Scripts that build scenes:
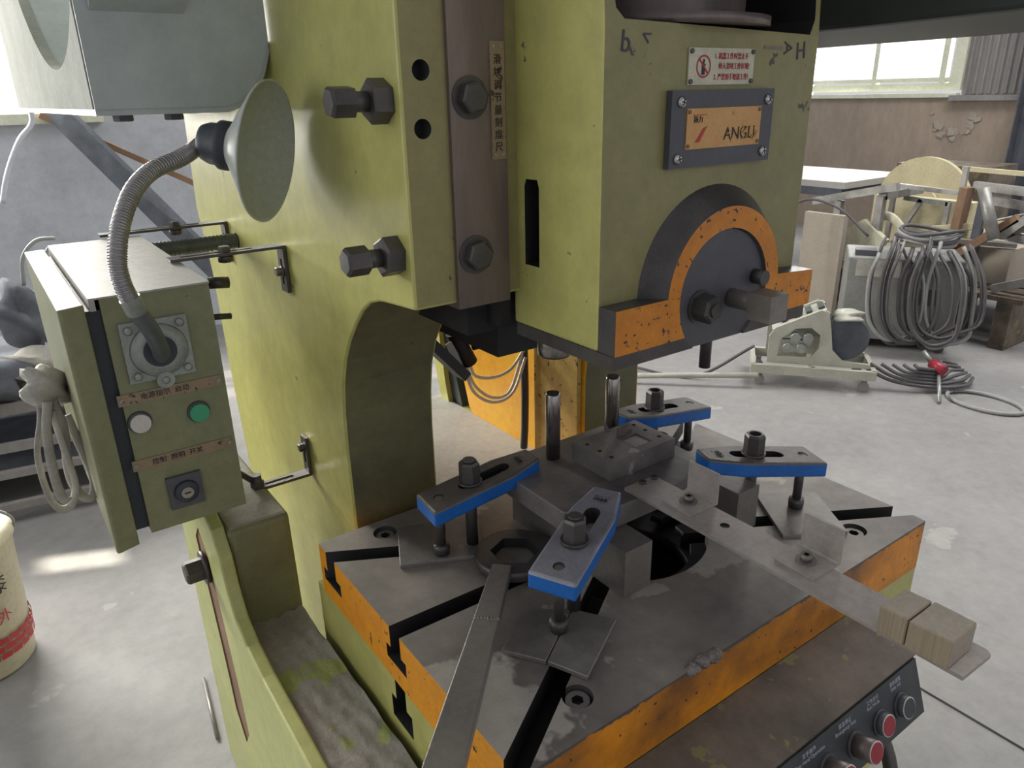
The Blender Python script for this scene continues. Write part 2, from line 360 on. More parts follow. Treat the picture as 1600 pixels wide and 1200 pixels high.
# right wall: rendered below, cladding above, sliding window
bm = newbm(); box(bm, 8.2, 8.45, 2.95, 5.8, 0, 1.44); struct('wall_right', bm, 'wallbrown')
bm = newbm(); box(bm, 8.16, 8.24, 3.85, 5.7, 1.43, 1.47); bevel(bm, 0.008); struct('trim_3', bm, 'frame_white')
cl = newbm()
box(cl, 8.28, 8.42, 2.95, 3.86, 1.44, 5.2); box(cl, 8.28, 8.42, 3.86, 5.8, 2.6, 5.2)
for i in range(12):
    y = 3.0 + i * 0.072
    prism(cl, [(8.28, y), (8.255, y + 0.012), (8.255, y + 0.03), (8.28, y + 0.042)], 'z', 1.46, 5)
struct('wall_right_upper', cl, 'cladding')
bm = newbm(); box(bm, 8.12, 8.30, 2.95, 3.9, 1.40, 1.45); struct('trim_4', bm, 'cladding')
wf = newbm()
for y, w in ((3.92, 0.055), (4.06, 0.03), (4.78, 0.025), (5.6, 0.04)): box(wf, 8.25, 8.33, y - w, y + w, 1.5, 2.6)
for z, w in ((1.53, 0.035), (1.60, 0.02), (2.58, 0.03)): box(wf, 8.26, 8.34, 3.87, 5.7, z - w, z + w)
w2 = struct('window_2', wf, 'frame_white')
for k, (a, b) in enumerate(((4.09, 4.755), (4.805, 5.56))):
    g = newbm(); box(g, 8.295, 8.30, a, b, 1.62, 2.55); p = part('pane', g, 'glass', w2)
for k in range(4):
    g = newbm(); box(g, -2.85 + k * 0.92, -2.0 + k * 0.92, 5.69, 5.695, 1.555, 3.395); part('pane', g, 'glass', w1)
bm = newbm()
for p, q in (((7.95, 8.2), (2.98, 2.99)), ((7.95, 8.2), (3.19, 3.2)), ((8.07, 8.08), (2.99, 3.19))): box(bm, p[0], p[1], q[0], q[1], 0, 5)
single('steel_column', bm, 'fabricdark', 'dark steel I-section column at the end of the right wall', 'column')
# big patch of chipped render near window
bm = newbm()
rp = random.Random(11)
for i in range(34):
    a = rp.uniform(0.1, PI - 0.1) + PI; yy = 3.84 + 0.21 * math.cos(a) + rp.uniform(-.05, .05); zz = 1.27 + 0.20 * math.sin(a) + rp.uniform(-.05, .05); q = rp.uniform(0.012, 0.045)
    prism(bm, [(yy + q * rp.uniform(.5, 1.2) * math.cos(t), zz + q * rp.uniform(.5, 1.1) * math.sin(t)) for t in [2 * PI * k_ / 9 for k_ in range(9)]], 'x', 8.1955 - 0.0004 * i, 8.1999)
struct('trim_5', bm, 'foamtop')

# ================================================================== PRESS FRAME
PF = thing('power_press_frame', 'lime green C-frame of the punch press standing on the floor, behind the bolster', 'press', (0.84, 1.5, 0))
prof = [(0.875, 1.277), (0.94, 1.272), (0.985, 1.268), (1.02, 1.258), (1.05, 1.240), (1.085, 1.208), (1.117, 1.172), (1.145, 1.13), (1.165, 1.08), (1.176, 1.02), (1.18, 0.95),
        (1.18, 0.0), (1.55, 0.0), (1.78, 0.25), (1.90, 0.55), (1.945, 0.9), (1.96, 1.15), (2.01, 1.3), (1.985, 1.5), (1.97, 2.3), (0.875, 2.3)]
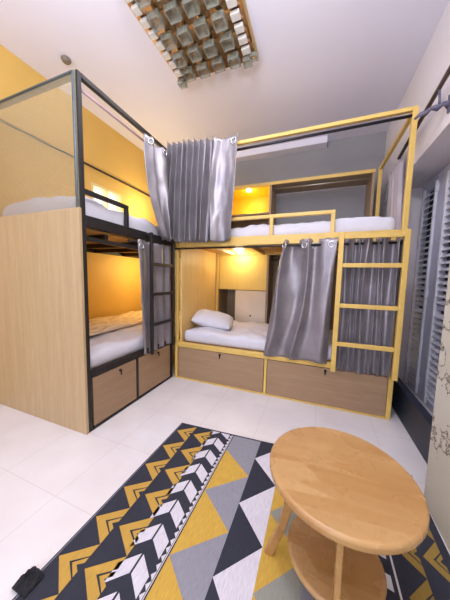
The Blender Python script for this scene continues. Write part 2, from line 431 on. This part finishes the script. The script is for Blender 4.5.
# lower front
bx(.13, .80, y0-.004, y0+.012, .935, 1.47).build('upper_front_board', M['panel_yellow'], cab)
fl = bx(.375, .80, y0-.008, y0+.010, .45, .925).build('flap_door', M['white_board'], cab, bevel=.002)
MB().tube([(.60, y0-.008, .585), (.60, y0-.018, .585)], .012, 12).build('lock', M['lock'], fl, smooth=True)
MB().tube([(.825, 1.05, 1.40), (1.93, 1.05, 1.40)], .008, 10).build('hanging_rod', M['steel_rod'], cab, smooth=True)
MB().tube([(.825, 1.12, 1.35), (1.93, 1.12, 1.35)], .008, 10).build('hanging_rod', M['steel_rod'], cab, smooth=True)

# reading lights
t = tag(MB().lathe((.513, 1.02, 2.255), [(.04, .014), (.04, .0), (.034, -.004), (.001, -.004)], 24).build('reading_light', M['puck'], origin=(.513, 1.02, 2.255)),
        'small lit reading light under the top of the yellow compartment on the upper bunk', 'lamp')
t = tag(MB().lathe((.46, .87, 1.427), [(.04, .008), (.04, .0), (.034, -.004), (.001, -.004)], 24).build('reading_light', M['puck'], origin=(.46, .87, 1.427)),
        'small lit reading light above the white pillow on the lower bunk', 'lamp')

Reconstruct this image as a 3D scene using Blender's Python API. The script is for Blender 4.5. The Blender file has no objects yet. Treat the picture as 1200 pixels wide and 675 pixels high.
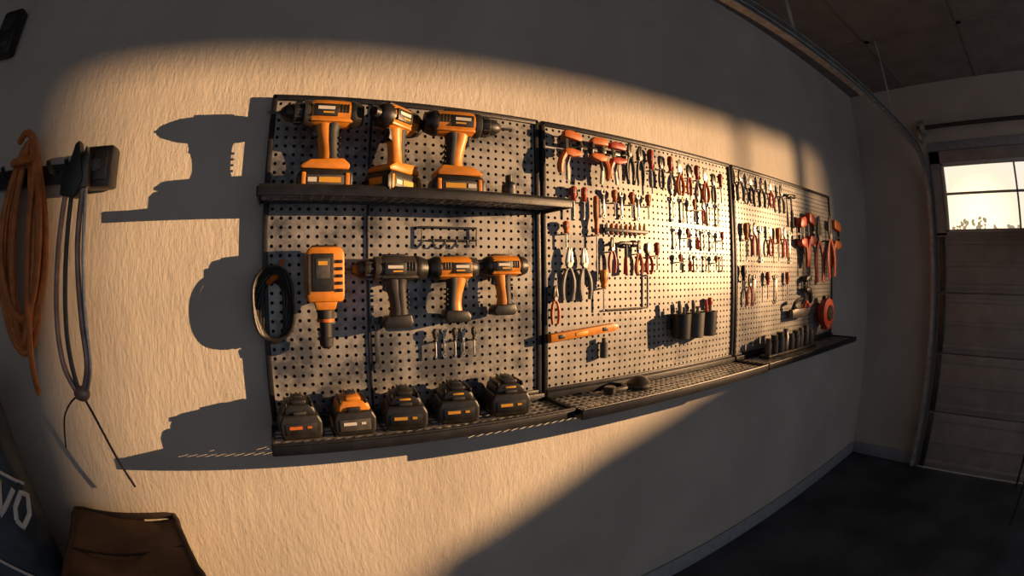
import bpy, bmesh, math, random
from mathutils import Vector, Matrix, Euler
random.seed(7)
H=1.497            # camera height above the floor; heights below are relative to it
SC=bpy.context.scene
SC.view_settings.view_transform='Standard'
# ------------------------------------------------------------------ materials
MATS={}
def mat(name,col,rough=.5,metal=0,var=.15,vs=18,bump=0,bs=120,spec=.5,emit=None,coat=0):
    if name in MATS:return MATS[name]
    m=bpy.data.materials.new(name);m.use_nodes=True;nt=m.node_tree;N=nt.nodes;L=nt.links
    b=N['Principled BSDF'];b.inputs['Roughness'].default_value=rough;b.inputs['Metallic'].default_value=metal
    b.inputs['Specular IOR Level'].default_value=spec;b.inputs['Coat Weight'].default_value=coat
    tc=N.new('ShaderNodeTexCoord');no=N.new('ShaderNodeTexNoise');no.inputs['Scale'].default_value=vs;no.inputs['Detail'].default_value=5
    L.new(tc.outputs['Object'],no.inputs['Vector'])
    mx=N.new('ShaderNodeMix');mx.data_type='RGBA'
    mx.inputs[6].default_value=tuple(c*(1-var) for c in col)+(1,);mx.inputs[7].default_value=tuple(min(1,c*(1+var)) for c in col)+(1,)
    rp=N.new('ShaderNodeMapRange');rp.inputs[1].default_value=.35;rp.inputs[2].default_value=.65
    L.new(no.outputs[0],rp.inputs[0]);L.new(rp.outputs[0],mx.inputs[0]);L.new(mx.outputs[2],b.inputs['Base Color'])
    if bump:
        n2=N.new('ShaderNodeTexNoise');n2.inputs['Scale'].default_value=bs;n2.inputs['Detail'].default_value=4;L.new(tc.outputs['Object'],n2.inputs['Vector'])
        bp=N.new('ShaderNodeBump');bp.inputs['Strength'].default_value=bump;bp.inputs['Distance'].default_value=.004
        L.new(n2.outputs[0],bp.inputs['Height']);L.new(bp.outputs[0],b.inputs['Normal'])
    if emit:b.inputs['Emission Color'].default_value=emit[:3]+(1,);b.inputs['Emission Strength'].default_value=emit[3]
    MATS[name]=m;return m
ORANGE=mat('tool_orange_plastic',(.62,.22,.02),.42,var=.14,vs=40)
ORANGE2=mat('orange_grip',(.50,.12,.015),.5,var=.15,vs=60)
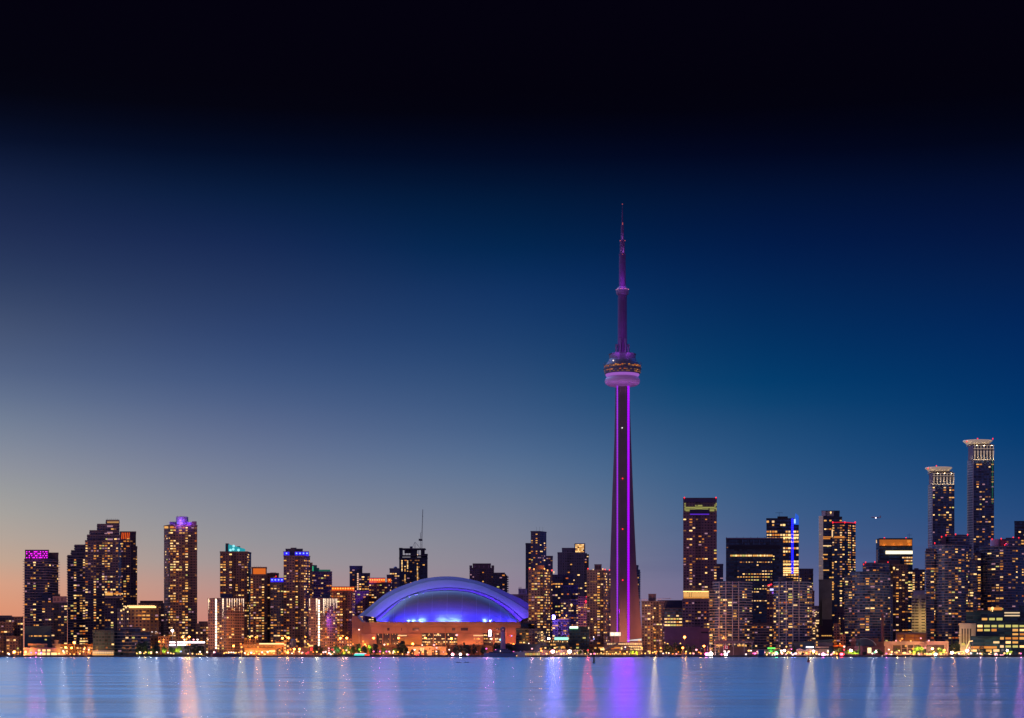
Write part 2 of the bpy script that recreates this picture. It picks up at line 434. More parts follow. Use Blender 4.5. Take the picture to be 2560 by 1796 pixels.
def mast(root, px, yt, yb, D, r=.25, name='antenna', bars=()):
    b = MB(); x = PX(px, D); b.tube((x, D, PZ(yb, D)), (x, D, PZ(yt, D)), r, r2=r*.6)
    for y, w in bars: b.tube((x-w, D, PZ(y, D)), (x+w, D, PZ(y, D)), r*.8)
    return b.build(name, mat('dark_steel', (.05,.05,.06), .5, .6), root)
# ---------------------------------------------------------------- the setting: lake, land, quay
def water_mat():
    m = bpy.data.materials.new('lake_water'); m.use_nodes = True; t = m.node_tree; t.nodes.remove(t.nodes['Principled BSDF']); out = t.nodes['Material Output']
    def n(ty, **k):
        q = t.nodes.new(ty)
        for a, c in k.items(): setattr(q, a, c)
        return q
    L = t.links.new
    g = n('ShaderNodeNewGeometry')
    def noise(sc, det, rough=.55):
        mp = n('ShaderNodeMapping'); mp.inputs['Scale'].default_value = sc; L(g.outputs['Position'], mp.inputs[0])
        q = n('ShaderNodeTexNoise'); q.inputs['Detail'].default_value = det; q.inputs['Roughness'].default_value = rough; L(mp.outputs[0], q.inputs['Vector']); return q.outputs[0]
    def rng(x, a, b_, c, d):
        q = n('ShaderNodeMapRange'); L(x, q.inputs[0])
        for i_, v in enumerate((a, b_, c, d)): q.inputs[i_+1].default_value = v
        return q.outputs[0]
    wind = noise((.004, .018, 1), 6, .65)          # slicks and breezes
    rip = noise((.03, .35, 1), 4)                  # ripples
    bp = n('ShaderNodeBump'); bp.inputs['Distance'].default_value = .22; L(rip, bp.inputs['Height']); # a strip of breeze-ruffled water close to the near shore, fading towards the right
    sp = n('ShaderNodeSeparateXYZ'); L(g.outputs['Position'], sp.inputs[0])
    def mm(op, a, c, cl=False):
        q = n('ShaderNodeMath', operation=op, use_clamp=cl)
        for i_, v in enumerate((a, c)):
            if isinstance(v, (int, float)): q.inputs[i_].default_value = v
            else: L(v, q.inputs[i_])
        return q.outputs[0]
    off = mm('ABSOLUTE', mm('SUBTRACT', sp.outputs[1], mm('ADD', mm('MULTIPLY', sp.outputs[0], .16), 138)), 0)
    patch = mm('MULTIPLY', mm('SUBTRACT', 1, mm('DIVIDE', off, 6.5), True), mm('DIVIDE', mm('SUBTRACT', 8, sp.outputs[0]), 30, True))
    patch = mm('MULTIPLY', patch, rng(noise((.10, 1.1, 1), 5), .38, .62, 0, 1))
    L(rng(wind, .50, .68, .02, .45), bp.inputs['Strength'])
    # fine chop, nearly mirror-like towards the city, plus steeper wavelets that catch the high sky
    g1 = n('ShaderNodeBsdfGlossy', distribution='BECKMANN'); g1.inputs['Color'].default_value = (.74, .90, 1, 1); L(rng(wind, .35, .68, .20, .27), g1.inputs['Roughness']); L(bp.outputs[0], g1.inputs['Normal']); g1.inputs['Anisotropy'].default_value = -.52
    tv = n('ShaderNodeCombineXYZ'); tv.inputs[0].default_value = 1; L(tv.outputs[0], g1.inputs['Tangent'])
    g2 = n('ShaderNodeBsdfGlossy', distribution='BECKMANN'); g2.inputs['Color'].default_value = (.42, .84, 1, 1); g2.inputs['Roughness'].default_value = .5; L(bp.outputs[0], g2.inputs['Normal'])
    ms = n('ShaderNodeMixShader'); L(mm('MULTIPLY', rng(wind, .35, .66, .18, .28), mm('SUBTRACT', 1, mm('MULTIPLY', patch, .75))), ms.inputs[0]); L(g1.outputs[0], ms.inputs[1]); L(g2.outputs[0], ms.inputs[2])
    L(ms.outputs[0], out.inputs[0])
    return m
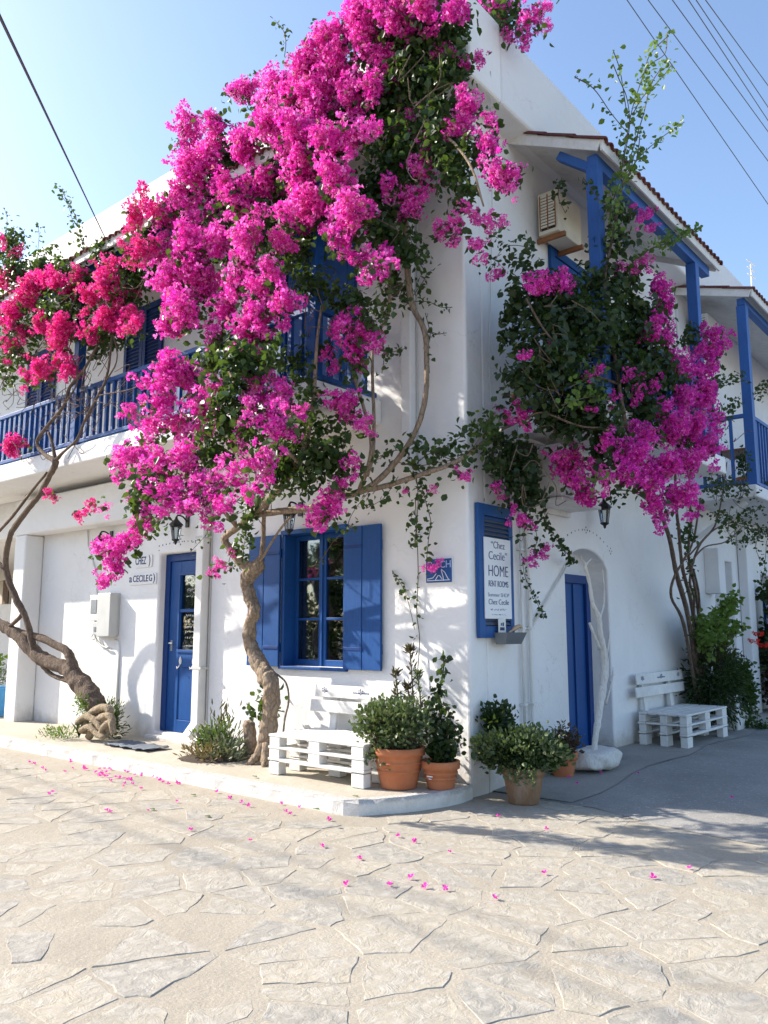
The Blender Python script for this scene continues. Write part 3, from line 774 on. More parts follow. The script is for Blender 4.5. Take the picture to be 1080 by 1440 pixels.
# ------------------------------------------------------------------ the other side of the square (behind the photographer, mirrored in the panes)
oh = thing('house_across_square', (-6, -24, 0), 'white flat roofed house across the square with blue shutters', 'house')
wall_grid('y', -24, -.4, -22, 9, -.1, 5.2, [(-18,-16.8,.1,2.3),(-13,-11.8,1,2.3),(-8,-6.8,.1,2.3),(-3,-1.8,1,2.3),(3,4.2,1,2.3)]).build('wall', M_wall2, oh)
MB().box((-21.9, -24.6, 0), (8.9, -24.45, 5)).build('room_wall', M_dark, oh)
for x in (-13.65,-11.78,-3.65,-1.78,2.35,4.22): MB().box((x, -23.99, 1), (x+.62, -23.94, 2.3)).build('shutter', M_blue, oh, .005)
def side_cable(y, z, r, label):
    a = Vector((-34, y+1.6, z)); b = Vector((16, y-1.9, z)); mb = MB()
    mb.tube([a.lerp(b, k/16)-Vector((0,0,1.2*(k/16)*(1-k/16))) for k in range(17)], r, 6)
    return tag(mb.build('power_cable', M_cable, None, origin=tuple(a)), label, 'cable', 'cables over the square')
side_cable(-6.9, 8.2, .013, 'cable across the square nearest the house, throwing a soft shadow line on the paving')
side_cable(-7.5, 8.5, .015, 'cable across the square farthest from the house')
def lantern(loc, rz, label):
    t = thing('wall_lantern', (0,0,0), label, 'lamp', 'black wall lanterns on the house')
    MB().lathe((0,0,0), [(0,0),(.001,0)], 4)
    MB().box((-.035, -.018, -.07), (.035, -.001, .09)).build('wall_plate', M_black, t, .004)
    MB().tube(smooth_path([(0,-.015,0), (0,-.08,.06), (0,-.16,.07), (0,-.18,.03)], 4), .011, 6).build('arm', M_black, t, smooth=True)
    MB().lathe((0,-.18,0), [(.0,.06),(.014,.045),(.02,.02),(.05,-.01),(.085,-.045),(.09,-.06),(.07,-.06),(0,-.05)], 6).build('cap', M_black, t)
    fr = MB()
    for k in range(6):
        a = math.pi*2*k/6; fr.beam((.068*math.cos(a), -.18+.068*math.sin(a), -.06), (.042*math.cos(a), -.18+.042*math.sin(a), -.24), .008, .008)
    fr.lathe((0,-.18,0), [(.048,-.235),(.05,-.25),(.02,-.27),(.012,-.30),(0,-.31)], 6).lathe((0,-.18,0), [(.074,-.062),(.076,-.075),(.066,-.08)], 6)
    fr.build('cage', M_black, t)
    MB().lathe((0,-.18,0), [(.060,-.066),(.036,-.236)], 6).build('glass', M_glass, t)
    t.location = loc; t.rotation_euler.z = rz
    return t
L1 = lantern((-6.10, -.002, 2.80), 0, 'black wall lantern left of the two CHEZ and CECILE plaques')
dup(L1, (-4.33, -.002, 2.87), 0, 'black wall lantern hanging over the blue street door')
dup(L1, (-2.25, -.002, 2.83), 0, 'black wall lantern half hidden by flowers over the blue shuttered window')
dup(L1, (.002, .50, 2.93), R(90), 'black wall lantern above the slatted shutter sign, wrapped in leaves')
dup(L1, (.002, 2.60, 2.98), R(90), 'black wall lantern beside the air conditioner above the arched door')

LANT = 1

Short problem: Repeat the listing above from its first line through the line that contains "struct('trim_5', bm, 'foamtop')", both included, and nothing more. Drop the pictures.

Task result:
The Blender Python script for this scene continues. Write part 2, from line 360 on. More parts follow. Treat the picture as 1600 pixels wide and 1200 pixels high.
# right wall: rendered below, cladding above, sliding window
bm = newbm(); box(bm, 8.2, 8.45, 2.95, 5.8, 0, 1.44); struct('wall_right', bm, 'wallbrown')
bm = newbm(); box(bm, 8.16, 8.24, 3.85, 5.7, 1.43, 1.47); bevel(bm, 0.008); struct('trim_3', bm, 'frame_white')
cl = newbm()
box(cl, 8.28, 8.42, 2.95, 3.86, 1.44, 5.2); box(cl, 8.28, 8.42, 3.86, 5.8, 2.6, 5.2)
for i in range(12):
    y = 3.0 + i * 0.072
    prism(cl, [(8.28, y), (8.255, y + 0.012), (8.255, y + 0.03), (8.28, y + 0.042)], 'z', 1.46, 5)
struct('wall_right_upper', cl, 'cladding')
bm = newbm(); box(bm, 8.12, 8.30, 2.95, 3.9, 1.40, 1.45); struct('trim_4', bm, 'cladding')
wf = newbm()
for y, w in ((3.92, 0.055), (4.06, 0.03), (4.78, 0.025), (5.6, 0.04)): box(wf, 8.25, 8.33, y - w, y + w, 1.5, 2.6)
for z, w in ((1.53, 0.035), (1.60, 0.02), (2.58, 0.03)): box(wf, 8.26, 8.34, 3.87, 5.7, z - w, z + w)
w2 = struct('window_2', wf, 'frame_white')
for k, (a, b) in enumerate(((4.09, 4.755), (4.805, 5.56))):
    g = newbm(); box(g, 8.295, 8.30, a, b, 1.62, 2.55); p = part('pane', g, 'glass', w2)
for k in range(4):
    g = newbm(); box(g, -2.85 + k * 0.92, -2.0 + k * 0.92, 5.69, 5.695, 1.555, 3.395); part('pane', g, 'glass', w1)
bm = newbm()
for p, q in (((7.95, 8.2), (2.98, 2.99)), ((7.95, 8.2), (3.19, 3.2)), ((8.07, 8.08), (2.99, 3.19))): box(bm, p[0], p[1], q[0], q[1], 0, 5)
single('steel_column', bm, 'fabricdark', 'dark steel I-section column at the end of the right wall', 'column')
# big patch of chipped render near window
bm = newbm()
rp = random.Random(11)
for i in range(34):
    a = rp.uniform(0.1, PI - 0.1) + PI; yy = 3.84 + 0.21 * math.cos(a) + rp.uniform(-.05, .05); zz = 1.27 + 0.20 * math.sin(a) + rp.uniform(-.05, .05); q = rp.uniform(0.012, 0.045)
    prism(bm, [(yy + q * rp.uniform(.5, 1.2) * math.cos(t), zz + q * rp.uniform(.5, 1.1) * math.sin(t)) for t in [2 * PI * k_ / 9 for k_ in range(9)]], 'x', 8.1955 - 0.0004 * i, 8.1999)
struct('trim_5', bm, 'foamtop')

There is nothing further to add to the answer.